Daher glaubte man um 1850 vielfach, man sei mit der Sinfonie als Gattung am Ende und es könne mit der Sinfonie nicht mehr weitergehen. Auf diesem Nährboden entwickelte Franz Liszt, ausgehend von der programmatischen Sinfonik von Hector Berlioz (v.a. Symphonie fantastique und Harold en Italie) seine Ideen über die Sinfonische Dichtung (vgl. Liszts Aufsatz "Hector Berlioz und seine Harold-Sinfonie, 1852). Hierin wird die Sinfonische Dichtung als neue sinfonische Großform entwickelt.

Zwar wollte Liszt damit eine neue Gattung etablieren, aber nicht die traditionelle romantische Sinfonie ersetzen.
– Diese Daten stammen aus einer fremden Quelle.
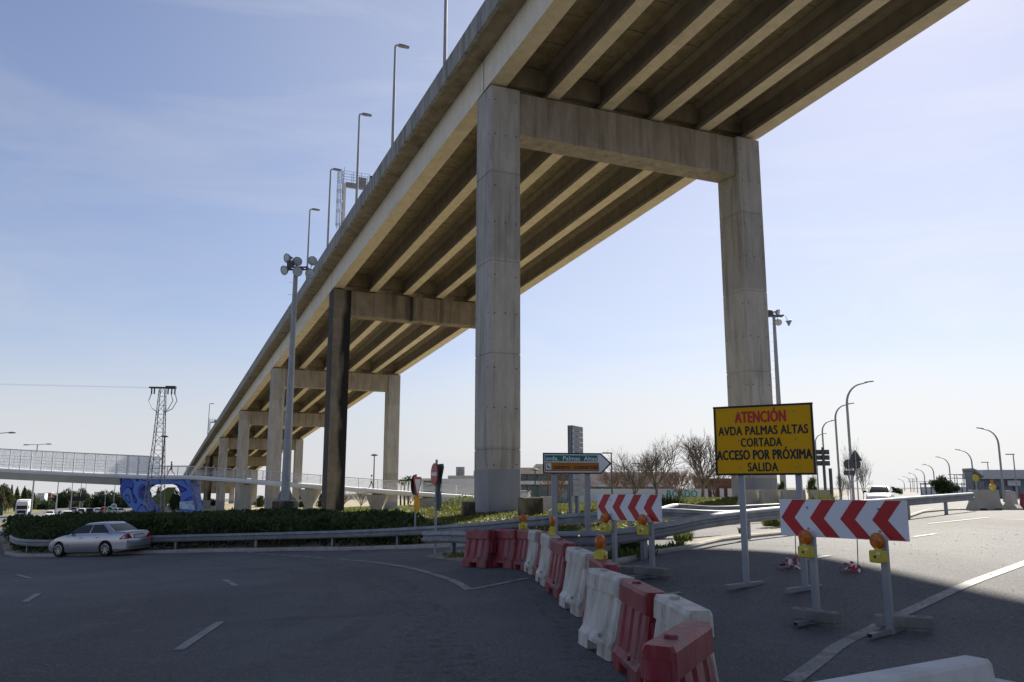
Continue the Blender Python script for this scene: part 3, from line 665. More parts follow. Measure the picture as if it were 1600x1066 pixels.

Aber im Zuge des sich verschärfenden Parteienstreits zwischen den "Neudeutschen" um Wagner und Liszt und den "Traditionellen" hat sich die ästhetische Diskussion zugespitzt und radikalisiert.

Brahms, der (erst) 1877 seine erste Sinfonie vollendet hat, wurde mehr oder weniger unfreiwillig zur Symbolfigur für die Traditionalisten. Als ein überragender Komponist, der durch seine Musiksprache, vor allem im Bereich der Melodik und Form, einen teilweise sehr fortschrittlichen Ansatz bei einer gleichzeitig anti-programmatischen und traditionalistischen Musikauffassung verfolgte, war, weit mehr noch als Schumann, ein Komponist, dessen Sinfonik man als wirkliche Weiterentwicklung der Gattung nach Beethoven verstand. Der Dirigent Hans von Bülow bezeichnete Brahms Erste daher einmal als "Beethovens Zehnte".

Tatsächlich hat also Liszt eine weitere sinfonische Gattung begründet, die von verschiedenen Komponisten im Umfeld von Liszt und Wagner (z.B. Strauss, Hausegger) gepflegt wurde, während zugleich auch nicht-programmatische, "traditionelle" Sinfonien (Brahms, Bruckner, Mahler u.a.), und ebenso auch Mischformen zwischen Sinfonie und sinfonischer Dichtung (z.B. Raff) komponiert wurden.

Oh, da war was... wie lange ist das her... Aber wo Du es gerade schreibst, entsinne ich mich ganz schwach.

Brahms war zeitlebens konservativ. Seine Harmonik war der Dur-Moll-Tonalität verbunden, er hat sie erweitert und ausgereizt, jedoch nie verlassen.
Seine Sinfonien folgten bis zuletzt dem klassischen Prinzip der Sinfonie.

Liszt war progressiv, wie man so sagt ein 'Neutöner'. Er war auch noch weitgehend der Dur-Moll-Tonalität verbunden, hat jedoch auch oft frei-tonale Ansätze gehabt. Er war einer der Wegbereiter des Impressionismus.
Er neigte auch mehr zu freien Formen wie der Rhapsodie oder Tondichtung. Seine Sonaten und Sinfonien sind weit von den klassischen Vorbildern entfernt.